Aube (Dawn) is a sculpture by Tony Cragg from 1987 that belongs to the group Villages or Landscapes, whose starting point is often a used table, which the artist then combines with stylized houses with gabled roofs made of simple industrial wood, mostly chipboard. The table, object of the human center of life, creates an architecture in which the houses are arranged on different levels like in a terraced landscape. With a black wax crayon, Tony Cragg has covered the individual elements densely with a strong wave-shaped drawing and removes the individual objects from their boundaries. He transforms them into a new, sculptural quality. Interesting is the title, which refers to the dawning daylight but also evokes the horizon, which creates a spatial boundary that lies outside the sculpture. 

Like Tony Cragg with the table, Alberto Garutti also shows in his work Piccolo paesaggio domestico con occhio di Luca that the idea of a landscape can include what is inside a house or room.
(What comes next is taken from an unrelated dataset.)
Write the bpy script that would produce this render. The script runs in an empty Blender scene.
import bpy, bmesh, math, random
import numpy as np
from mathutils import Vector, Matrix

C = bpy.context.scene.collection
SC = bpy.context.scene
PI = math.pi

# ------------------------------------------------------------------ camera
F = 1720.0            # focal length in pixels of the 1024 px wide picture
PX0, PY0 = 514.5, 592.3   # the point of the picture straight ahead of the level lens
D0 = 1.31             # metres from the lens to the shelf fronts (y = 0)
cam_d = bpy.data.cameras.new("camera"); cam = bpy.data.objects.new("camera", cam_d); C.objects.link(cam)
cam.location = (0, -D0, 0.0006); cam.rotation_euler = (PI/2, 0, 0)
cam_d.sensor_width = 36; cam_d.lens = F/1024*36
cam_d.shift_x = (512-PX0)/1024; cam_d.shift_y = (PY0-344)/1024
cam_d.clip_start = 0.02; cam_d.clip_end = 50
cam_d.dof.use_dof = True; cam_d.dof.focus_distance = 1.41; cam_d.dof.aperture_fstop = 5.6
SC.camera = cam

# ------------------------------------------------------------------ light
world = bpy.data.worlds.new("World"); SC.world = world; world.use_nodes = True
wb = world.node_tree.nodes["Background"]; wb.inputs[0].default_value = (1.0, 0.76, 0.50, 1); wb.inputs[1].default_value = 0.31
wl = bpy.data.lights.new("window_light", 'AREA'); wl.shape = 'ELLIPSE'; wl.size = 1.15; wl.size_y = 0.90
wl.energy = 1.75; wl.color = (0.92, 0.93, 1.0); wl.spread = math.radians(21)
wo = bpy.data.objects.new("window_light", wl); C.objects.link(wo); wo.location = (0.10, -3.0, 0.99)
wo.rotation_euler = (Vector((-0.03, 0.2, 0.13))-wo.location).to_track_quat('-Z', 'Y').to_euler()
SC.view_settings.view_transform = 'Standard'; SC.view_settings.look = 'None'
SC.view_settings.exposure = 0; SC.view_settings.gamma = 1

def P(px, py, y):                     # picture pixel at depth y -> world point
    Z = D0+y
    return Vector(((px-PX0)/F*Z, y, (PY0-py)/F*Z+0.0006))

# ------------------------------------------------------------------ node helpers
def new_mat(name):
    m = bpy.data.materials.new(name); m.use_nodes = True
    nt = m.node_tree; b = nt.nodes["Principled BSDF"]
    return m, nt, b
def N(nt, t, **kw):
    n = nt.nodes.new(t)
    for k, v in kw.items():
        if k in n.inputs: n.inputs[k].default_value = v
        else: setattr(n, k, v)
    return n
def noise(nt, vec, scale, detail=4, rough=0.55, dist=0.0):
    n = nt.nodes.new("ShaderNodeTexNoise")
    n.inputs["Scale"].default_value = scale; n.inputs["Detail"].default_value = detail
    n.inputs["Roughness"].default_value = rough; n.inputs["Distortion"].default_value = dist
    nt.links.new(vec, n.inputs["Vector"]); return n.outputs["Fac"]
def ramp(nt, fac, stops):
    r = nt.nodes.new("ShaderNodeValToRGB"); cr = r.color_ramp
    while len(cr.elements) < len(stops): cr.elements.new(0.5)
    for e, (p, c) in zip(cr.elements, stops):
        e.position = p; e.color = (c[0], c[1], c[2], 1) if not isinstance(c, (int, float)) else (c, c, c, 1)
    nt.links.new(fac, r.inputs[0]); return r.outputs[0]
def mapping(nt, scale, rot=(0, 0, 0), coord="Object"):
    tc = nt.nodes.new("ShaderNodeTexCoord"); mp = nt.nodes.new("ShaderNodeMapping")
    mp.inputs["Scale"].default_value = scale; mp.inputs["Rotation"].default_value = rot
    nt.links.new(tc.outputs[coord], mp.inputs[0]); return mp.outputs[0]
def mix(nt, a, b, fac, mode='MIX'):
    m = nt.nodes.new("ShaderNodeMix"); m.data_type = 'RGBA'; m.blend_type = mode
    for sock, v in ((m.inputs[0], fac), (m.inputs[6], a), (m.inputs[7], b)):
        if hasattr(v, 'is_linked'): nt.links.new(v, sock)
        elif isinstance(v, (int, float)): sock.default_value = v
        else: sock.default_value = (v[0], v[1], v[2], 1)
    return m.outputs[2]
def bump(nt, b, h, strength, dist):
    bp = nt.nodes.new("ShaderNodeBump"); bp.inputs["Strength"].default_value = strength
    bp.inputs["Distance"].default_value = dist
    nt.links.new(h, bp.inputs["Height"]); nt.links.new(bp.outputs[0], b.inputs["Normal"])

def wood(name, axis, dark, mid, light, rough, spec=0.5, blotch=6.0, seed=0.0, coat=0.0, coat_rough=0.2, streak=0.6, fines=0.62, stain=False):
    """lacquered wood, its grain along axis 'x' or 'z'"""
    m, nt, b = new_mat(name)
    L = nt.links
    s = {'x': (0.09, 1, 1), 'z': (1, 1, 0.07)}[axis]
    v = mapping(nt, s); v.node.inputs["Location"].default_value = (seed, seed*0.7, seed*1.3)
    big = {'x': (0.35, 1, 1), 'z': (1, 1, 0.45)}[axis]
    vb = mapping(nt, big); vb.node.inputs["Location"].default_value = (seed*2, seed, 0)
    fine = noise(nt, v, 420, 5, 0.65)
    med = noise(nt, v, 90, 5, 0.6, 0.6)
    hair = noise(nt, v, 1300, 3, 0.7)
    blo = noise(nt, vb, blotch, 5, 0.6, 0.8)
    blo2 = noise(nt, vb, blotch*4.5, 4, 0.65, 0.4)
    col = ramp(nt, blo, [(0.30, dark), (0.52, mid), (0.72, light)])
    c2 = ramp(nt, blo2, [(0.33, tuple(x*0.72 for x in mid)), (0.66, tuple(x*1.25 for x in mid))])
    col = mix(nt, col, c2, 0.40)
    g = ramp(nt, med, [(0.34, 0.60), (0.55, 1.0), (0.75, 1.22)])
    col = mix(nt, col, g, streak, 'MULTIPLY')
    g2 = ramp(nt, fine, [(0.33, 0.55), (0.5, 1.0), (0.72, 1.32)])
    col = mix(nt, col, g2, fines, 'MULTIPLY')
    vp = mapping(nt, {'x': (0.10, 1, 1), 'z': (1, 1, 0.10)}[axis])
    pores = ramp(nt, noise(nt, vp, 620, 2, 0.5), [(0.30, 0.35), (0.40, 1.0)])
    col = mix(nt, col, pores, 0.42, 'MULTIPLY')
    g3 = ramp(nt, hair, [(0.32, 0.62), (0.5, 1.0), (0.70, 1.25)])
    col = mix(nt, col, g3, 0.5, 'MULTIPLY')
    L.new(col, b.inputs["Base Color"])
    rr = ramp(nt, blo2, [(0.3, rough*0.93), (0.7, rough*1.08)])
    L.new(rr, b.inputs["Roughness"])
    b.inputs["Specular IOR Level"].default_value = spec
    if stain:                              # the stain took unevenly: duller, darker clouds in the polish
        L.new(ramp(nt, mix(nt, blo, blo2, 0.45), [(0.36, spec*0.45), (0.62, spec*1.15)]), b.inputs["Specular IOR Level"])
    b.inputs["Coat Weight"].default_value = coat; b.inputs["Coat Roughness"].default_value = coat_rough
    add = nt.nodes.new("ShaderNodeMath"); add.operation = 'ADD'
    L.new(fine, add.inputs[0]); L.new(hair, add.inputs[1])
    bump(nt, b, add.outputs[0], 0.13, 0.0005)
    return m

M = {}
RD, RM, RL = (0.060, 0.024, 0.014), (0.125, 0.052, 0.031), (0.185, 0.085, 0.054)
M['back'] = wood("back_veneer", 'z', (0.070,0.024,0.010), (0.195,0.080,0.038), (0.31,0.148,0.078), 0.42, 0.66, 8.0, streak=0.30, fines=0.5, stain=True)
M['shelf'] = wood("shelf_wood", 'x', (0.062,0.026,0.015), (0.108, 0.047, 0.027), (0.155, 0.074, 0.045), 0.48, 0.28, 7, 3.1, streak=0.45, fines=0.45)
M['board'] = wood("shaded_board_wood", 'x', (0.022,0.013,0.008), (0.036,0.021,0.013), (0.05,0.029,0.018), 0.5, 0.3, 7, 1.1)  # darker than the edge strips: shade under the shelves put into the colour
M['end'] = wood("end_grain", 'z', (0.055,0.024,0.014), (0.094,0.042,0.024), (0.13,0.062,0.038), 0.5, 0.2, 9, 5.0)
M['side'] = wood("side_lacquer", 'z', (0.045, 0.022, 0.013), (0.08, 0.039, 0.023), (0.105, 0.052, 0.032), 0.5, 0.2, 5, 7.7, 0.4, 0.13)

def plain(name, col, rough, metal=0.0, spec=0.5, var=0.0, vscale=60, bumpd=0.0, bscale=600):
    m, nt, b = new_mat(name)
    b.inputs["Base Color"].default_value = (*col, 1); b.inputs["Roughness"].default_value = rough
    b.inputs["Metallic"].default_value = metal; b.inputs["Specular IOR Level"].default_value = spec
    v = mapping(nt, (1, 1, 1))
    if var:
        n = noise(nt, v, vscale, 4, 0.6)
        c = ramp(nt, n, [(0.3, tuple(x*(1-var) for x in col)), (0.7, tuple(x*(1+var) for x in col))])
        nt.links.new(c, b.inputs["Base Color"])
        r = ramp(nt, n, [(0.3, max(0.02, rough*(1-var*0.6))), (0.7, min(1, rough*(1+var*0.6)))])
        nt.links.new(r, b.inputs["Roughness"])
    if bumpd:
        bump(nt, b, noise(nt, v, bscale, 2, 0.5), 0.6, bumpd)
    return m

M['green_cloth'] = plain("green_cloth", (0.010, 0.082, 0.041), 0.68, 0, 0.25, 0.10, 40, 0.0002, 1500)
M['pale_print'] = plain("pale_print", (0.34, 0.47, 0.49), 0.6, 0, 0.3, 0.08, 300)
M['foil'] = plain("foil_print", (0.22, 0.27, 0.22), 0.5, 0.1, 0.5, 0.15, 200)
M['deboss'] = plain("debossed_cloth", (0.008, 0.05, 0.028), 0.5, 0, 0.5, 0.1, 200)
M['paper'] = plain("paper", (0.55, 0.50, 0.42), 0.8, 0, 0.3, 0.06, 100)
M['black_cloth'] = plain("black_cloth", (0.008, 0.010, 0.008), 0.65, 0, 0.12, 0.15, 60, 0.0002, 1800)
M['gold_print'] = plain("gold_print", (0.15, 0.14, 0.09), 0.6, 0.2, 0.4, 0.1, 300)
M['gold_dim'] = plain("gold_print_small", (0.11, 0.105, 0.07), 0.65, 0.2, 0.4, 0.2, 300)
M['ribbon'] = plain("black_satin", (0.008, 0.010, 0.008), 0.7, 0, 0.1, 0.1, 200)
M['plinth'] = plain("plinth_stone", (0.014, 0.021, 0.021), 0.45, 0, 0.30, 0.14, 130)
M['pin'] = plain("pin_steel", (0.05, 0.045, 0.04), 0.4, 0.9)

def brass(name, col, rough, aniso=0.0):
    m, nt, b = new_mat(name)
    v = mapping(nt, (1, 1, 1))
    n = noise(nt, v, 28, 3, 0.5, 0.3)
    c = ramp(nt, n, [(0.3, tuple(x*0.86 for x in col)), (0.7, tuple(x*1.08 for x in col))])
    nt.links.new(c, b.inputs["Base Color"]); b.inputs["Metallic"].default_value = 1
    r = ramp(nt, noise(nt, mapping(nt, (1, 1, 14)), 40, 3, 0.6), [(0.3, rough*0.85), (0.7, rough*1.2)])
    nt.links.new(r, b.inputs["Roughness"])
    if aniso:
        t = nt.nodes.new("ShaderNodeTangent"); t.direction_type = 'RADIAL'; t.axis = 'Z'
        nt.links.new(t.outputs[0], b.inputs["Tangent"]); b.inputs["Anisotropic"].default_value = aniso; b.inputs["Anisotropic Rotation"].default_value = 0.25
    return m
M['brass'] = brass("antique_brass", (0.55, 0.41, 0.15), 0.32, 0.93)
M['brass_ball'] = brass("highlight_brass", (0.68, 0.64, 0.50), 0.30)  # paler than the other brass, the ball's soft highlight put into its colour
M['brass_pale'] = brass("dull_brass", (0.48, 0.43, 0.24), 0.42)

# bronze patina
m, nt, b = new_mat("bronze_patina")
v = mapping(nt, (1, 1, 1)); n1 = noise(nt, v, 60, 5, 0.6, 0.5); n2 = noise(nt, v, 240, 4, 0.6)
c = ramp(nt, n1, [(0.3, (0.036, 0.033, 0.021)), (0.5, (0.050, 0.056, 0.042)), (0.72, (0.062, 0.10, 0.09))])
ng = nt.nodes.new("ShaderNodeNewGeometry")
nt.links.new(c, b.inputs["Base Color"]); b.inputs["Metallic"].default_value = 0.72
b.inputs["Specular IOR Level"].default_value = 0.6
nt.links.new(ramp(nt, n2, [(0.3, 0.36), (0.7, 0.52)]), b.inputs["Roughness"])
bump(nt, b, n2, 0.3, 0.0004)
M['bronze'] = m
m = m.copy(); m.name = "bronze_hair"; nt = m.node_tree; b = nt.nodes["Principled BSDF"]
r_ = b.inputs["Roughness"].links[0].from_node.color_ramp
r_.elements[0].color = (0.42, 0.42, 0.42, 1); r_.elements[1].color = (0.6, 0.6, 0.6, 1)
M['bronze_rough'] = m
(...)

Alberto Garutti drilled a wall mirror with holes of the same diameter. The positioning of the holes corresponds to the outlines of the furniture in his apartment and of a person, Luca, reflected in the surface. The holes capture the moment of the artist’s observation and keep alive the memory of a reflection. The Specchi forati connects the past and the spatially there with the present and here, superimposing temporal and spatial levels. The viewer, reflected in the surface, completes the work with his imagination and sensation.

Joel Sternfeld also traces a kind of exploration of reality in his three large-format color photographs from the Oxbow Archive group of works. In 2006 and 2007, the artist photographed at short intervals and in changing seasons on the meadows and fields bordered by the striking river knee of the Connecticut River near Northampton in the US state of Massachusetts and Interstate 91. An interesting reference to Sternfeld’s work is the famous painting View from Mount Holyoke by Thomas Cole, who painted the same river plane in 1836 as a heroic landscape. Sternfeld dispenses with drama and exaggeration. In subtle photographs, he documents the uniqueness of the seasons in this unspectacular piece of nature but also shows the clearly visible effects of human intervention in nature.

The effects of human intervention and landscape design are most clearly visible in the vast structures of megacities. At the end of the 1990s, Balthasar Burkhard dealt with the endless landscapes of houses extending to the horizon in spectacular black-and-white photographs. Photographed from a helicopter, the artist blurs the individual houses in grey gradations into a vibrating abstract structure that dissolves in a cloud of haze on the horizon. Burkhard, however, partially omits the horizon completely and thus removes any boundaries from the city. He transforms the Moloch into an almost sublime lightness or graphic abstraction. We are part of concrete reality, embedded in physicality and materiality and forms. In his works, however, Burkhard manages to let this world of things emerge from the usual horizon of meaning.